◆ WHAT TO PRODUCE: Set down all of the data exactly as it appears.
---+---
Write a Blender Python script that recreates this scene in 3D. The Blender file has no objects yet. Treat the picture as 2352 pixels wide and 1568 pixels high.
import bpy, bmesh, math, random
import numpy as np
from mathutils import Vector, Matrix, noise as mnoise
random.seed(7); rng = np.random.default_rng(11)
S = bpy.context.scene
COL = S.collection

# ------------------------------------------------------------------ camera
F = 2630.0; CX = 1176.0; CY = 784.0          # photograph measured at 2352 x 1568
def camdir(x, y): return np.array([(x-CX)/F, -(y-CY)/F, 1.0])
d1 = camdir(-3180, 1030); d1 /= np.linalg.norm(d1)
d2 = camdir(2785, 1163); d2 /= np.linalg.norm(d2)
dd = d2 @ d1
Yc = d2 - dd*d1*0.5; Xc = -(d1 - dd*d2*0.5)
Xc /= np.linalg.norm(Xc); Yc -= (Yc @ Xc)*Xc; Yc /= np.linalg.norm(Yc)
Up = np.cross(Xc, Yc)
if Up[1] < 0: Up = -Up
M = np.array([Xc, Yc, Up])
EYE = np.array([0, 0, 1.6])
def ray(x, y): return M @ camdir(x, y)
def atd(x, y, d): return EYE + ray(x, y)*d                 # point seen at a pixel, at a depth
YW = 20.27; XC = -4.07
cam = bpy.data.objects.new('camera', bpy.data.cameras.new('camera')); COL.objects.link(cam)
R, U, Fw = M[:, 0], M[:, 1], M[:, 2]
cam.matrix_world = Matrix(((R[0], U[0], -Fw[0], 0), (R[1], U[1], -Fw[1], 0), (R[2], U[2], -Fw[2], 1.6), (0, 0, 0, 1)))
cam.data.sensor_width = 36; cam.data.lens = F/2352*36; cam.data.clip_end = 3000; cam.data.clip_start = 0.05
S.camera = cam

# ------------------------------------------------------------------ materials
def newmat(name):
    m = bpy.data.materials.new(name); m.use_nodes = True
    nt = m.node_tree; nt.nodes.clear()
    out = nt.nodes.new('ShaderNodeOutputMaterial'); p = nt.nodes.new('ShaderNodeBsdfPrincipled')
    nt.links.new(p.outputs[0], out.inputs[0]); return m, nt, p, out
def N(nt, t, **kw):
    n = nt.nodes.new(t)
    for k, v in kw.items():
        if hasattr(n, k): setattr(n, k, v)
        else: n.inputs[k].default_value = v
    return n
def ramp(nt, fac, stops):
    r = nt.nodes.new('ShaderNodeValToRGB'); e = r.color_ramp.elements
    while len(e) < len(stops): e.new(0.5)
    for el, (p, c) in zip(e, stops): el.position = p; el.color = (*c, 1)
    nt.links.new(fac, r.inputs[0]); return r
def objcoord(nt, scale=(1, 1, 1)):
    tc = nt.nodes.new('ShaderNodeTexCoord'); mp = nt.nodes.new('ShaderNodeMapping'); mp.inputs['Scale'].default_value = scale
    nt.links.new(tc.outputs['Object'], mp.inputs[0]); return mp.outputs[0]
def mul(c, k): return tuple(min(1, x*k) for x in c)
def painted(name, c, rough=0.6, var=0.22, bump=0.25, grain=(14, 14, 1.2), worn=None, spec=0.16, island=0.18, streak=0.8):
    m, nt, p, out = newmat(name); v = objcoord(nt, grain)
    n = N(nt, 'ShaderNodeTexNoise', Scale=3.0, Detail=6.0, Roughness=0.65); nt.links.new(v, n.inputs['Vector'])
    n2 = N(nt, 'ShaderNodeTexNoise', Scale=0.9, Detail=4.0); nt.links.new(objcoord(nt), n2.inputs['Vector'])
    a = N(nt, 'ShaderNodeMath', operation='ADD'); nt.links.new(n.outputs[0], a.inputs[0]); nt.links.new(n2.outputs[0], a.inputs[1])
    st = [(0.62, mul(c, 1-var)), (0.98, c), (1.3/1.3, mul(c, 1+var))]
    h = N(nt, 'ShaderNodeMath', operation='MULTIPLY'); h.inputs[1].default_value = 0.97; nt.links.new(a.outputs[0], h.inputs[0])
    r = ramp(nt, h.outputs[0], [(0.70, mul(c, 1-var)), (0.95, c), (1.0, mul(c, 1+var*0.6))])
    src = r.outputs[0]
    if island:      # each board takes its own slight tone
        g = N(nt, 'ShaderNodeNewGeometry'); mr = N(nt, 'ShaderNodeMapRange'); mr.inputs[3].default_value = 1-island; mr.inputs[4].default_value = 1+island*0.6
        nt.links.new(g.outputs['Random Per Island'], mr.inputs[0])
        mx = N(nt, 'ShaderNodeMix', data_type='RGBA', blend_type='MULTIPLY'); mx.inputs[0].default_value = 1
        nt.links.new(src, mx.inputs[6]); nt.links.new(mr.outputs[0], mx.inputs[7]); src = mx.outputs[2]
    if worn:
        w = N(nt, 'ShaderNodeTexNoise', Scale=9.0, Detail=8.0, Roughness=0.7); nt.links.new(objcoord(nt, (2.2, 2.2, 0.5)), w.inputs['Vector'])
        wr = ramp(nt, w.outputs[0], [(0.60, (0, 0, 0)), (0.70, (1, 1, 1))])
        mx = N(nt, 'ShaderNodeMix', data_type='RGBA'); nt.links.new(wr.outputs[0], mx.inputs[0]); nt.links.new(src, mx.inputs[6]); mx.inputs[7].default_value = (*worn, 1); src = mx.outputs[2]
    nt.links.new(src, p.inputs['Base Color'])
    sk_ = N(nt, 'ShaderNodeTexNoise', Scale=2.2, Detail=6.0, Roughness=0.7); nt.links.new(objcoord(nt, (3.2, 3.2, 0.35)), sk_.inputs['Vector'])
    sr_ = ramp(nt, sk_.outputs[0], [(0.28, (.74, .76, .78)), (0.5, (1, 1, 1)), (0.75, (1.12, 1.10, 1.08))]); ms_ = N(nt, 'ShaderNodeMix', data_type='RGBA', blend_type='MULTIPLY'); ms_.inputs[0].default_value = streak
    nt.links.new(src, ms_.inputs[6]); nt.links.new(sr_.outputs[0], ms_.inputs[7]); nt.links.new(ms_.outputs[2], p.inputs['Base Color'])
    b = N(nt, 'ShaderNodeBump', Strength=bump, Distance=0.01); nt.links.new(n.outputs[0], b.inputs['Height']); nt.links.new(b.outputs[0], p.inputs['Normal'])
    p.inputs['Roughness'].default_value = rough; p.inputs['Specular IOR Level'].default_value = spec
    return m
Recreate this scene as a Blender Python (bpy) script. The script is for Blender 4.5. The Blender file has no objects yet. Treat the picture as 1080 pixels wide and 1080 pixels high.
---+---
◆ RESPONSE TO THE TASK:
Write a Blender Python script that recreates this scene in 3D. The Blender file has no objects yet. Treat the picture as 2352 pixels wide and 1568 pixels high.
import bpy, bmesh, math, random
import numpy as np
from mathutils import Vector, Matrix, noise as mnoise
random.seed(7); rng = np.random.default_rng(11)
S = bpy.context.scene
COL = S.collection

# ------------------------------------------------------------------ camera
F = 2630.0; CX = 1176.0; CY = 784.0          # photograph measured at 2352 x 1568
def camdir(x, y): return np.array([(x-CX)/F, -(y-CY)/F, 1.0])
d1 = camdir(-3180, 1030); d1 /= np.linalg.norm(d1)
d2 = camdir(2785, 1163); d2 /= np.linalg.norm(d2)
dd = d2 @ d1
Yc = d2 - dd*d1*0.5; Xc = -(d1 - dd*d2*0.5)
Xc /= np.linalg.norm(Xc); Yc -= (Yc @ Xc)*Xc; Yc /= np.linalg.norm(Yc)
Up = np.cross(Xc, Yc)
if Up[1] < 0: Up = -Up
M = np.array([Xc, Yc, Up])
EYE = np.array([0, 0, 1.6])
def ray(x, y): return M @ camdir(x, y)
def atd(x, y, d): return EYE + ray(x, y)*d                 # point seen at a pixel, at a depth
YW = 20.27; XC = -4.07
cam = bpy.data.objects.new('camera', bpy.data.cameras.new('camera')); COL.objects.link(cam)
R, U, Fw = M[:, 0], M[:, 1], M[:, 2]
cam.matrix_world = Matrix(((R[0], U[0], -Fw[0], 0), (R[1], U[1], -Fw[1], 0), (R[2], U[2], -Fw[2], 1.6), (0, 0, 0, 1)))
cam.data.sensor_width = 36; cam.data.lens = F/2352*36; cam.data.clip_end = 3000; cam.data.clip_start = 0.05
S.camera = cam

# ------------------------------------------------------------------ materials
def newmat(name):
    m = bpy.data.materials.new(name); m.use_nodes = True
    nt = m.node_tree; nt.nodes.clear()
    out = nt.nodes.new('ShaderNodeOutputMaterial'); p = nt.nodes.new('ShaderNodeBsdfPrincipled')
    nt.links.new(p.outputs[0], out.inputs[0]); return m, nt, p, out
def N(nt, t, **kw):
    n = nt.nodes.new(t)
    for k, v in kw.items():
        if hasattr(n, k): setattr(n, k, v)
        else: n.inputs[k].default_value = v
    return n
def ramp(nt, fac, stops):
    r = nt.nodes.new('ShaderNodeValToRGB'); e = r.color_ramp.elements
    while len(e) < len(stops): e.new(0.5)
    for el, (p, c) in zip(e, stops): el.position = p; el.color = (*c, 1)
    nt.links.new(fac, r.inputs[0]); return r
def objcoord(nt, scale=(1, 1, 1)):
    tc = nt.nodes.new('ShaderNodeTexCoord'); mp = nt.nodes.new('ShaderNodeMapping'); mp.inputs['Scale'].default_value = scale
    nt.links.new(tc.outputs['Object'], mp.inputs[0]); return mp.outputs[0]
def mul(c, k): return tuple(min(1, x*k) for x in c)
def painted(name, c, rough=0.6, var=0.22, bump=0.25, grain=(14, 14, 1.2), worn=None, spec=0.16, island=0.18, streak=0.8):
    m, nt, p, out = newmat(name); v = objcoord(nt, grain)
    n = N(nt, 'ShaderNodeTexNoise', Scale=3.0, Detail=6.0, Roughness=0.65); nt.links.new(v, n.inputs['Vector'])
    n2 = N(nt, 'ShaderNodeTexNoise', Scale=0.9, Detail=4.0); nt.links.new(objcoord(nt), n2.inputs['Vector'])
    a = N(nt, 'ShaderNodeMath', operation='ADD'); nt.links.new(n.outputs[0], a.inputs[0]); nt.links.new(n2.outputs[0], a.inputs[1])
    st = [(0.62, mul(c, 1-var)), (0.98, c), (1.3/1.3, mul(c, 1+var))]
    h = N(nt, 'ShaderNodeMath', operation='MULTIPLY'); h.inputs[1].default_value = 0.97; nt.links.new(a.outputs[0], h.inputs[0])
    r = ramp(nt, h.outputs[0], [(0.70, mul(c, 1-var)), (0.95, c), (1.0, mul(c, 1+var*0.6))])
    src = r.outputs[0]
    if island:      # each board takes its own slight tone
        g = N(nt, 'ShaderNodeNewGeometry'); mr = N(nt, 'ShaderNodeMapRange'); mr.inputs[3].default_value = 1-island; mr.inputs[4].default_value = 1+island*0.6
        nt.links.new(g.outputs['Random Per Island'], mr.inputs[0])
        mx = N(nt, 'ShaderNodeMix', data_type='RGBA', blend_type='MULTIPLY'); mx.inputs[0].default_value = 1
        nt.links.new(src, mx.inputs[6]); nt.links.new(mr.outputs[0], mx.inputs[7]); src = mx.outputs[2]
    if worn:
        w = N(nt, 'ShaderNodeTexNoise', Scale=9.0, Detail=8.0, Roughness=0.7); nt.links.new(objcoord(nt, (2.2, 2.2, 0.5)), w.inputs['Vector'])
        wr = ramp(nt, w.outputs[0], [(0.60, (0, 0, 0)), (0.70, (1, 1, 1))])
        mx = N(nt, 'ShaderNodeMix', data_type='RGBA'); nt.links.new(wr.outputs[0], mx.inputs[0]); nt.links.new(src, mx.inputs[6]); mx.inputs[7].default_value = (*worn, 1); src = mx.outputs[2]
    nt.links.new(src, p.inputs['Base Color'])
    sk_ = N(nt, 'ShaderNodeTexNoise', Scale=2.2, Detail=6.0, Roughness=0.7); nt.links.new(objcoord(nt, (3.2, 3.2, 0.35)), sk_.inputs['Vector'])
    sr_ = ramp(nt, sk_.outputs[0], [(0.28, (.74, .76, .78)), (0.5, (1, 1, 1)), (0.75, (1.12, 1.10, 1.08))]); ms_ = N(nt, 'ShaderNodeMix', data_type='RGBA', blend_type='MULTIPLY'); ms_.inputs[0].default_value = streak
    nt.links.new(src, ms_.inputs[6]); nt.links.new(sr_.outputs[0], ms_.inputs[7]); nt.links.new(ms_.outputs[2], p.inputs['Base Color'])
    b = N(nt, 'ShaderNodeBump', Strength=bump, Distance=0.01); nt.links.new(n.outputs[0], b.inputs['Height']); nt.links.new(b.outputs[0], p.inputs['Normal'])
    p.inputs['Roughness'].default_value = rough; p.inputs['Specular IOR Level'].default_value = spec
    return m
Recreate this scene as a Blender Python (bpy) script. The script is for Blender 4.5. The Blender file has no objects yet. Treat the picture as 1080 pixels wide and 1080 pixels high.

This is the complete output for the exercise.